• [Instructions for the task]:
Omit every picture, and retype the lines that run from the beginning of the data below through the line containing "from mathutils import", inclusive.

• [Given data]:
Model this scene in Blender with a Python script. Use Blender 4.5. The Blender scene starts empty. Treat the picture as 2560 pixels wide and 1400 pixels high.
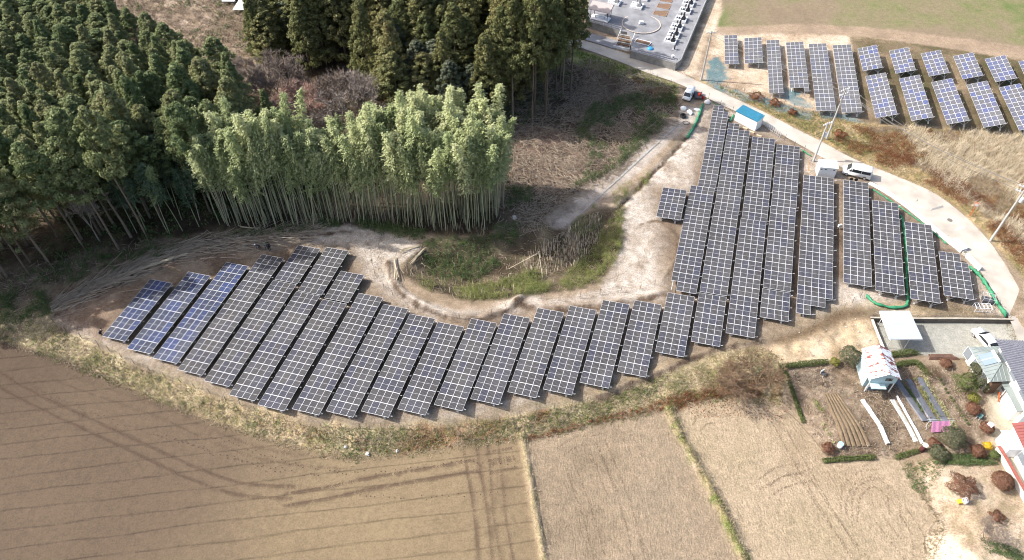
import bpy, bmesh, math, random
import numpy as np
from mathutils import Vector, Matrix, noise as mnoise

# ------------------------------------------------------------------ camera, sky, sun, exposure
sc = bpy.context.scene
COL = sc.collection
CAM_Z = 80.0
FPX = 1800.0
PITCH = math.atan(1800.0 / 1680.0)          # degrees below the horizon, about 47
cd = bpy.data.cameras.new('camera'); cam = bpy.data.objects.new('camera', cd); COL.objects.link(cam)
cam.location = (0, 0, CAM_Z); cam.rotation_euler = (math.pi / 2 - PITCH, 0, 0)
cd.sensor_fit = 'HORIZONTAL'; cd.sensor_width = 36.0; cd.lens = 36.0 * FPX / 2560.0
cd.clip_start = 1.0; cd.clip_end = 6000.0
sc.camera = cam
SUN_EL = math.radians(42); SUN_VEC = Vector((-0.985, 0.14, 0)).normalized() * math.cos(SUN_EL) + Vector((0, 0, math.sin(SUN_EL)))
w = bpy.data.worlds.new('World'); sc.world = w; w.use_nodes = True
nt = w.node_tree
bg = nt.nodes['Background']; sky = nt.nodes.new('ShaderNodeTexSky'); sky.sky_type = 'NISHITA'; sky.sun_disc = False
sky.sun_elevation = SUN_EL; sky.sun_rotation = math.atan2(SUN_VEC.x, SUN_VEC.y); sky.air_density = 1.0; sky.dust_density = 4.0; sky.ozone_density = 0.6
nt.links.new(sky.outputs[0], bg.inputs[0]); bg.inputs[1].default_value = 0.15
sl = bpy.data.lights.new('sun', 'SUN'); sl.energy = 3.9; sl.angle = math.radians(0.6); sl.color = (1.0, 0.97, 0.925)
so = bpy.data.objects.new('sun', sl); COL.objects.link(so); so.rotation_euler = SUN_VEC.to_track_quat('Z', 'Y').to_euler()
sc.view_settings.view_transform = 'Standard'; sc.view_settings.look = 'None'; sc.view_settings.gamma = 1.0
sc.view_settings.use_curve_mapping = False
sc.view_settings.exposure = 0.96
sc.cycles.max_bounces = 6; sc.cycles.diffuse_bounces = 3; sc.cycles.glossy_bounces = 2; sc.cycles.transmission_bounces = 2
sc.cycles.transparent_max_bounces = 4
sc.cycles.pixel_filter_type = 'BLACKMAN_HARRIS'; sc.cycles.filter_width = 1.05

R = random.Random(7)
RN = np.random.default_rng(11)

# ------------------------------------------------------------------ helpers
def lin(c):
    c = np.asarray(c, float) / 255.0
    return np.where(c <= 0.04045, c / 12.92, ((c + 0.055) / 1.055) ** 2.4)
def A(r, g, b, k=0.6):
    v = lin((r, g, b)) * k
    return (float(v[0]), float(v[1]), float(v[2]))
SL = 0.0313
def hbase(y): return SL * (y - 63.0)
SP, CP = math.sin(PITCH), math.cos(PITCH)
def G(px, py, dz=0.0):
    """point of the site where the sight line of that picture point meets the sloping ground, dz above it"""
    x = (px - 1280) / FPX; v = -(py - 700) / FPX
    d = (x, v * SP + CP, v * CP - SP)
    # z = CAM_Z + t*dz_ = SL*(t*dy-63)+dz
    t = (SL * -63.0 + dz - CAM_Z) / (d[2] - SL * d[1])
    return Vector((t * d[0], t * d[1], CAM_Z + t * d[2]))
def PX(pts, dz=0.0): return np.array([G(p[0], p[1], dz)[:2] for p in pts])
def PXD(pts):        # points with own dz
    return np.array([G(*p)[:2] for p in pts])

def hash2(ix, iy, s):
    n = (ix * 374761393 + iy * 668265263 + s * 974634777) & 0xffffffff
    n = ((n ^ (n >> 13)) * 1274126177) & 0xffffffff
    return ((n ^ (n >> 16)) & 0xffff) / 65535.0
def vnoise(x, y, s=0):
    ix = np.floor(x).astype(np.int64); iy = np.floor(y).astype(np.int64)
    fx = x - ix; fy = y - iy; fx = fx * fx * (3 - 2 * fx); fy = fy * fy * (3 - 2 * fy)
    a = hash2(ix, iy, s); b = hash2(ix + 1, iy, s); c = hash2(ix, iy + 1, s); d = hash2(ix + 1, iy + 1, s)
    return (a * (1 - fx) + b * fx) * (1 - fy) + (c * (1 - fx) + d * fx) * fy
def fbm(x, y, sc_, s=0, o=4):
    r = 0; a = 0.5; t = 0
    for k in range(o):
        r = r + a * vnoise(x / sc_, y / sc_, s + k * 17); t += a; a *= 0.55; sc_ *= 0.5
    return r / t
def pip(X, Y, P):
    ins = np.zeros(X.shape, bool); n = len(P)
    for i in range(n):
        x1, y1 = P[i]; x2, y2 = P[(i + 1) % n]
        c = ((y1 > Y) != (y2 > Y)) & (X < (x2 - x1) * (Y - y1) / (y2 - y1 + 1e-12) + x1)
        ins ^= c
    return ins
def dline(X, Y, P, closed=False):
    d = np.full(X.shape, 1e9); n = len(P)
    for i in range(n if closed else n - 1):
        ax, ay = P[i]; bx, by = P[(i + 1) % n]; ex, ey = bx - ax, by - ay
        t = np.clip(((X - ax) * ex + (Y - ay) * ey) / (ex * ex + ey * ey + 1e-12), 0, 1)
        d = np.minimum(d, (X - ax - t * ex) ** 2 + (Y - ay - t * ey) ** 2)
    return np.sqrt(d)
def sdf(X, Y, P):        # positive inside
    d = dline(X, Y, P, True)
    return np.where(pip(X, Y, P), d, -d)
def sstep(a, b, v):
    t = np.clip((v - a) / (b - a), 0, 1); return t * t * (3 - 2 * t)
def smooth_line(P, step=0.5):
    """Catmull-Rom through points (n,2 or 3), resampled every step metres"""
    P = np.asarray(P, float); out = []
    Q = np.vstack([2 * P[0] - P[1], P, 2 * P[-1] - P[-2]])
    for i in range(1, len(Q) - 2):
        n = max(2, int(np.linalg.norm(Q[i + 1] - Q[i]) / step))
        for k in range(n):
            t = k / n; a, b, c, d = Q[i - 1], Q[i], Q[i + 1], Q[i + 2]
            out.append(0.5 * (2 * b + (c - a) * t + (2 * a - 5 * b + 4 * c - d) * t * t + (3 * b - a - 3 * c + d) * t ** 3))
    out.append(P[-1]); return np.array(out)

# --- materials
MATS = {}
def mat(name, col, rough=0.7, metal=0.0, var=0.0, nscale=None, namp=0.25, bump=0.0, bscale=20.0, spec=0.4, obrand=None, alpha=None):
    if name in MATS: return MATS[name]
    m = bpy.data.materials.new(name); m.use_nodes = True; MATS[name] = m
    N = m.node_tree.nodes; L = m.node_tree.links; b = N['Principled BSDF']
    b.inputs['Base Color'].default_value = (*col, 1); b.inputs['Roughness'].default_value = rough; b.inputs['Metallic'].default_value = metal
    b.inputs['Specular IOR Level'].default_value = spec
    src = None
    if obrand is not None:
        oi = N.new('ShaderNodeObjectInfo'); mx = N.new('ShaderNodeMix'); mx.data_type = 'RGBA'
        mx.inputs[6].default_value = (*col, 1); mx.inputs[7].default_value = (*obrand, 1); L.new(oi.outputs['Random'], mx.inputs[0]); src = mx.outputs[2]
    if nscale:
        tc = N.new('ShaderNodeTexCoord'); nz = N.new('ShaderNodeTexNoise'); nz.inputs['Scale'].default_value = nscale; nz.inputs['Detail'].default_value = 5
        L.new(tc.outputs['Object'], nz.inputs['Vector'])
        mr = N.new('ShaderNodeMapRange'); mr.inputs[1].default_value = 0.3; mr.inputs[2].default_value = 0.7; mr.inputs[3].default_value = 1 - namp; mr.inputs[4].default_value = 1 + namp
        L.new(nz.outputs[0], mr.inputs[0])
        mm = N.new('ShaderNodeMix'); mm.data_type = 'RGBA'; mm.blend_type = 'MULTIPLY'; mm.inputs[0].default_value = 1.0
        if src: L.new(src, mm.inputs[6])
        else: mm.inputs[6].default_value = (*col, 1)
        L.new(mr.outputs[0], mm.inputs[7]); src = mm.outputs[2]
    if src: L.new(src, b.inputs['Base Color'])
    if bump:
        tc2 = N.new('ShaderNodeTexCoord'); n2 = N.new('ShaderNodeTexNoise'); n2.inputs['Scale'].default_value = bscale; n2.inputs['Detail'].default_value = 6
        L.new(tc2.outputs['Object'], n2.inputs['Vector']); bp = N.new('ShaderNodeBump'); bp.inputs['Strength'].default_value = bump; bp.inputs['Distance'].default_value = 0.05
        L.new(n2.outputs[0], bp.inputs['Height']); L.new(bp.outputs[0], b.inputs['Normal'])
    return m
def leafmat(name, cols, transl=0.3, rough=0.6, nscale=0.35, objrand=True, nw=0.5):
    """foliage: colour from a ramp driven by the plant's own random number and a clump noise; some light passes through"""
    if name in MATS: return MATS[name]
    m = bpy.data.materials.new(name); m.use_nodes = True; MATS[name] = m
    N = m.node_tree.nodes; L = m.node_tree.links; b = N['Principled BSDF']; out = N['Material Output']
    b.inputs['Roughness'].default_value = rough; b.inputs['Specular IOR Level'].default_value = 0.25
    rp = N.new('ShaderNodeValToRGB'); e = rp.color_ramp.elements
    while len(e) < len(cols): e.new(0.5)
    for i, c in enumerate(cols): e[i].position = i / (len(cols) - 1); e[i].color = (*c, 1)
    ge = N.new('ShaderNodeNewGeometry'); nz = N.new('ShaderNodeTexNoise'); nz.inputs['Scale'].default_value = nscale; nz.inputs['Detail'].default_value = 4; nz.inputs['Roughness'].default_value = 0.7
    L.new(ge.outputs['Position'], nz.inputs['Vector'])
    mr = N.new('ShaderNodeMapRange'); mr.inputs[1].default_value = 0.25; mr.inputs[2].default_value = 0.75; L.new(nz.outputs[0], mr.inputs[0])
    mx = N.new('ShaderNodeMix'); mx.inputs[0].default_value = nw
    if objrand:
        oi = N.new('ShaderNodeObjectInfo'); L.new(oi.outputs['Random'], mx.inputs[2])
    else:
        at = N.new('ShaderNodeAttribute'); at.attribute_name = 'rnd'; L.new(at.outputs['Fac'], mx.inputs[2])
    L.new(mr.outputs[0], mx.inputs[3]); L.new(mx.outputs[0], rp.inputs[0])
    L.new(rp.outputs[0], b.inputs['Base Color'])
    if transl > 0:
        tr = N.new('ShaderNodeBsdfTranslucent'); L.new(rp.outputs[0], tr.inputs[0]); ms = N.new('ShaderNodeMixShader'); ms.inputs[0].default_value = transl
        L.new(b.outputs[0], ms.inputs[1]); L.new(tr.outputs[0], ms.inputs[2]); L.new(ms.outputs[0], out.inputs[0])
    return m

# --- mesh building
def mk(name, V, F, mats, mi=None, attr=None, smooth=False):
    """mesh from arrays: V (n,3), F (m,3|4) or list of arrays of faces"""
    me = bpy.data.meshes.new(name)
    V = np.asarray(V, np.float32)
    FF = F if isinstance(F, list) and len(F) and isinstance(F[0], np.ndarray) else [np.asarray(F)]
    loops = np.concatenate([f.ravel() for f in FF]).astype(np.int32)
    sizes = np.concatenate([np.full(len(f), f.shape[1], np.int32) for f in FF])
    me.vertices.add(len(V)); me.vertices.foreach_set('co', V.ravel())
    me.loops.add(len(loops)); me.loops.foreach_set('vertex_index', loops)
    me.polygons.add(len(sizes)); st = np.concatenate([[0], np.cumsum(sizes)[:-1]]).astype(np.int32)
    me.polygons.foreach_set('loop_start', st); me.polygons.foreach_set('loop_total', sizes)
    for m in mats: me.materials.append(m)
    if mi is not None: me.polygons.foreach_set('material_index', np.asarray(mi, np.int32))
    me.polygons.foreach_set('use_smooth', np.full(len(sizes), smooth, bool))
    if attr is not None:
        a = me.attributes.new('rnd', 'FLOAT', 'POINT'); a.data.foreach_set('value', np.asarray(attr, np.float32))
    me.update(calc_edges=True)
    return me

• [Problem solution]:
Model this scene in Blender with a Python script. Use Blender 4.5. The Blender scene starts empty. Treat the picture as 2560 pixels wide and 1400 pixels high.
import bpy, bmesh, math, random
import numpy as np
from mathutils import Vector, Matrix, noise as mnoise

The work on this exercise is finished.